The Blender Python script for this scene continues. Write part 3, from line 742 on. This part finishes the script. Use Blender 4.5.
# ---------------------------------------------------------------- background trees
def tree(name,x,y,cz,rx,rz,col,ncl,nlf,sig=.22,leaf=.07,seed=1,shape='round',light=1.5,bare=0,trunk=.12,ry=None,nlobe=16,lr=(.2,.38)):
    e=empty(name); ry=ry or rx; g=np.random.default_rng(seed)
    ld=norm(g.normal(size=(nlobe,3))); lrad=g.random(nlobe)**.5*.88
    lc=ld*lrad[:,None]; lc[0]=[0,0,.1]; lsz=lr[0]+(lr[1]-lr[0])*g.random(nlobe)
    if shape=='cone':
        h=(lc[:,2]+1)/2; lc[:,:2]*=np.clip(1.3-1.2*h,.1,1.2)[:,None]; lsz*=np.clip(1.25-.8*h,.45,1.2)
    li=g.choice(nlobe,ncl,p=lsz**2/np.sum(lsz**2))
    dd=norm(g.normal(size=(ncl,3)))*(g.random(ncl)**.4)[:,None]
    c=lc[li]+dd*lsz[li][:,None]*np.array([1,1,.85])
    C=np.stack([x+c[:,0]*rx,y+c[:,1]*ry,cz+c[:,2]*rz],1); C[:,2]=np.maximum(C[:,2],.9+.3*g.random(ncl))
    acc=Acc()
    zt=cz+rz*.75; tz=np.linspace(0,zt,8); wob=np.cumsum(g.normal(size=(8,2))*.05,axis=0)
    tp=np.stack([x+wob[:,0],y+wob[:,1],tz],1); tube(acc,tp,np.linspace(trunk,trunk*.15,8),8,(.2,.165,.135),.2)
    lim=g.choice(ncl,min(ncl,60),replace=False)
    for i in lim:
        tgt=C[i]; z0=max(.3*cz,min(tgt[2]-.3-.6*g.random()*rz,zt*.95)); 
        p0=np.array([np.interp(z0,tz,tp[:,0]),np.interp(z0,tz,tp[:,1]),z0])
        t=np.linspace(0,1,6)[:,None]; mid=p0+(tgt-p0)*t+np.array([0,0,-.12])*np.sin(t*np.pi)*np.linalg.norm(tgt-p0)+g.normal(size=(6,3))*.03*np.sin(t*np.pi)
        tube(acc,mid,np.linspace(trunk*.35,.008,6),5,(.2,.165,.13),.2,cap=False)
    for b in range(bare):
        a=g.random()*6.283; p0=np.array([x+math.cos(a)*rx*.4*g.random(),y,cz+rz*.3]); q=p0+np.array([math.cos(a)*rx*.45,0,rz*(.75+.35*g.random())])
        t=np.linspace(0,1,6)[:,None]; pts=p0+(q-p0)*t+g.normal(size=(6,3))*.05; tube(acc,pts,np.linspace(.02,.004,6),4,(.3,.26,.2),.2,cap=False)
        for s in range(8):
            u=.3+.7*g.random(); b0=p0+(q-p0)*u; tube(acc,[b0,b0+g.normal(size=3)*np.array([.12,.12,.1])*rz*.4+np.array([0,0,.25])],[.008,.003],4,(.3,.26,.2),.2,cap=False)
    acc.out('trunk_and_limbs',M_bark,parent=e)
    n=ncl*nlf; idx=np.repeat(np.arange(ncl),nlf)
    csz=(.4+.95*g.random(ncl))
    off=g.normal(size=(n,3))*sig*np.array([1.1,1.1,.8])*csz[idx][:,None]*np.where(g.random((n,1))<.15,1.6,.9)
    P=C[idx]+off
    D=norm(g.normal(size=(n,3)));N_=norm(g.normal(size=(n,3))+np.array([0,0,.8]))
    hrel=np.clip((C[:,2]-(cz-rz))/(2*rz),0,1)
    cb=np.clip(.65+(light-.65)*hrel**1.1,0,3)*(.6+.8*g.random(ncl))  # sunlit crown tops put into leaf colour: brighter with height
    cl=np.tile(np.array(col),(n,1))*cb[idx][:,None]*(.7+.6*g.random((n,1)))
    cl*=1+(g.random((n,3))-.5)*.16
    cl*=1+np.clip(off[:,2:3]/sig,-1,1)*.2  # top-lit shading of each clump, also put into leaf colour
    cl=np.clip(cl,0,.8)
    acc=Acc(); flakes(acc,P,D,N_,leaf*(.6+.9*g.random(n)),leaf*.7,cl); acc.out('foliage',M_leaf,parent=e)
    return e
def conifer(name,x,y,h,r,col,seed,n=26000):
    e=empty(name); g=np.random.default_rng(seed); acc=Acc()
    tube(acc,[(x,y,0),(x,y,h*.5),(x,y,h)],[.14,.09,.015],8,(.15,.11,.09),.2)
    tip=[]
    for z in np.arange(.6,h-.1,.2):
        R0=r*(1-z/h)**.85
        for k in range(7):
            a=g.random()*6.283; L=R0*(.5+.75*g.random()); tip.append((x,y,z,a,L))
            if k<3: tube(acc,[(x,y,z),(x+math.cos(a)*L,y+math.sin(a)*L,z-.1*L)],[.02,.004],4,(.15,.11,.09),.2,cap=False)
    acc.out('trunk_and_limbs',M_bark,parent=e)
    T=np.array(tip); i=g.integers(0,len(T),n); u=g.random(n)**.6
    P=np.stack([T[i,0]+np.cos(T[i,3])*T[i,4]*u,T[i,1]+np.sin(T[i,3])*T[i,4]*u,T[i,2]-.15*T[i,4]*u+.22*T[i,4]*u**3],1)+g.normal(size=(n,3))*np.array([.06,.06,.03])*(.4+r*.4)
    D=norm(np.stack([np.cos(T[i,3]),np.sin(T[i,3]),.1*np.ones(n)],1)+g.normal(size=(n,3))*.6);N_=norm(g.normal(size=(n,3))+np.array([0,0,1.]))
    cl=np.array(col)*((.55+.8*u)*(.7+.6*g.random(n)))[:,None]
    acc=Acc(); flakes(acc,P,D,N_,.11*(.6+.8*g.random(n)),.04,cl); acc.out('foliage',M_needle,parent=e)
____
◆ What the task requires ◆
Recopy all the lines exactly as they appear.

◆ The reply ◆
The Blender Python script for this scene continues. Write part 3, from line 742 on. This part finishes the script. Use Blender 4.5.
# ---------------------------------------------------------------- background trees
def tree(name,x,y,cz,rx,rz,col,ncl,nlf,sig=.22,leaf=.07,seed=1,shape='round',light=1.5,bare=0,trunk=.12,ry=None,nlobe=16,lr=(.2,.38)):
    e=empty(name); ry=ry or rx; g=np.random.default_rng(seed)
    ld=norm(g.normal(size=(nlobe,3))); lrad=g.random(nlobe)**.5*.88
    lc=ld*lrad[:,None]; lc[0]=[0,0,.1]; lsz=lr[0]+(lr[1]-lr[0])*g.random(nlobe)
    if shape=='cone':
        h=(lc[:,2]+1)/2; lc[:,:2]*=np.clip(1.3-1.2*h,.1,1.2)[:,None]; lsz*=np.clip(1.25-.8*h,.45,1.2)
    li=g.choice(nlobe,ncl,p=lsz**2/np.sum(lsz**2))
    dd=norm(g.normal(size=(ncl,3)))*(g.random(ncl)**.4)[:,None]
    c=lc[li]+dd*lsz[li][:,None]*np.array([1,1,.85])
    C=np.stack([x+c[:,0]*rx,y+c[:,1]*ry,cz+c[:,2]*rz],1); C[:,2]=np.maximum(C[:,2],.9+.3*g.random(ncl))
    acc=Acc()
    zt=cz+rz*.75; tz=np.linspace(0,zt,8); wob=np.cumsum(g.normal(size=(8,2))*.05,axis=0)
    tp=np.stack([x+wob[:,0],y+wob[:,1],tz],1); tube(acc,tp,np.linspace(trunk,trunk*.15,8),8,(.2,.165,.135),.2)
    lim=g.choice(ncl,min(ncl,60),replace=False)
    for i in lim:
        tgt=C[i]; z0=max(.3*cz,min(tgt[2]-.3-.6*g.random()*rz,zt*.95)); 
        p0=np.array([np.interp(z0,tz,tp[:,0]),np.interp(z0,tz,tp[:,1]),z0])
        t=np.linspace(0,1,6)[:,None]; mid=p0+(tgt-p0)*t+np.array([0,0,-.12])*np.sin(t*np.pi)*np.linalg.norm(tgt-p0)+g.normal(size=(6,3))*.03*np.sin(t*np.pi)
        tube(acc,mid,np.linspace(trunk*.35,.008,6),5,(.2,.165,.13),.2,cap=False)
    for b in range(bare):
        a=g.random()*6.283; p0=np.array([x+math.cos(a)*rx*.4*g.random(),y,cz+rz*.3]); q=p0+np.array([math.cos(a)*rx*.45,0,rz*(.75+.35*g.random())])
        t=np.linspace(0,1,6)[:,None]; pts=p0+(q-p0)*t+g.normal(size=(6,3))*.05; tube(acc,pts,np.linspace(.02,.004,6),4,(.3,.26,.2),.2,cap=False)
        for s in range(8):
            u=.3+.7*g.random(); b0=p0+(q-p0)*u; tube(acc,[b0,b0+g.normal(size=3)*np.array([.12,.12,.1])*rz*.4+np.array([0,0,.25])],[.008,.003],4,(.3,.26,.2),.2,cap=False)
    acc.out('trunk_and_limbs',M_bark,parent=e)
    n=ncl*nlf; idx=np.repeat(np.arange(ncl),nlf)
    csz=(.4+.95*g.random(ncl))
    off=g.normal(size=(n,3))*sig*np.array([1.1,1.1,.8])*csz[idx][:,None]*np.where(g.random((n,1))<.15,1.6,.9)
    P=C[idx]+off
    D=norm(g.normal(size=(n,3)));N_=norm(g.normal(size=(n,3))+np.array([0,0,.8]))
    hrel=np.clip((C[:,2]-(cz-rz))/(2*rz),0,1)
    cb=np.clip(.65+(light-.65)*hrel**1.1,0,3)*(.6+.8*g.random(ncl))  # sunlit crown tops put into leaf colour: brighter with height
    cl=np.tile(np.array(col),(n,1))*cb[idx][:,None]*(.7+.6*g.random((n,1)))
    cl*=1+(g.random((n,3))-.5)*.16
    cl*=1+np.clip(off[:,2:3]/sig,-1,1)*.2  # top-lit shading of each clump, also put into leaf colour
    cl=np.clip(cl,0,.8)
    acc=Acc(); flakes(acc,P,D,N_,leaf*(.6+.9*g.random(n)),leaf*.7,cl); acc.out('foliage',M_leaf,parent=e)
    return e
def conifer(name,x,y,h,r,col,seed,n=26000):
    e=empty(name); g=np.random.default_rng(seed); acc=Acc()
    tube(acc,[(x,y,0),(x,y,h*.5),(x,y,h)],[.14,.09,.015],8,(.15,.11,.09),.2)
    tip=[]
    for z in np.arange(.6,h-.1,.2):
        R0=r*(1-z/h)**.85
        for k in range(7):
            a=g.random()*6.283; L=R0*(.5+.75*g.random()); tip.append((x,y,z,a,L))
            if k<3: tube(acc,[(x,y,z),(x+math.cos(a)*L,y+math.sin(a)*L,z-.1*L)],[.02,.004],4,(.15,.11,.09),.2,cap=False)
    acc.out('trunk_and_limbs',M_bark,parent=e)
    T=np.array(tip); i=g.integers(0,len(T),n); u=g.random(n)**.6
    P=np.stack([T[i,0]+np.cos(T[i,3])*T[i,4]*u,T[i,1]+np.sin(T[i,3])*T[i,4]*u,T[i,2]-.15*T[i,4]*u+.22*T[i,4]*u**3],1)+g.normal(size=(n,3))*np.array([.06,.06,.03])*(.4+r*.4)
    D=norm(np.stack([np.cos(T[i,3]),np.sin(T[i,3]),.1*np.ones(n)],1)+g.normal(size=(n,3))*.6);N_=norm(g.normal(size=(n,3))+np.array([0,0,1.]))
    cl=np.array(col)*((.55+.8*u)*(.7+.6*g.random(n)))[:,None]
    acc=Acc(); flakes(acc,P,D,N_,.11*(.6+.8*g.random(n)),.04,cl); acc.out('foliage',M_needle,parent=e)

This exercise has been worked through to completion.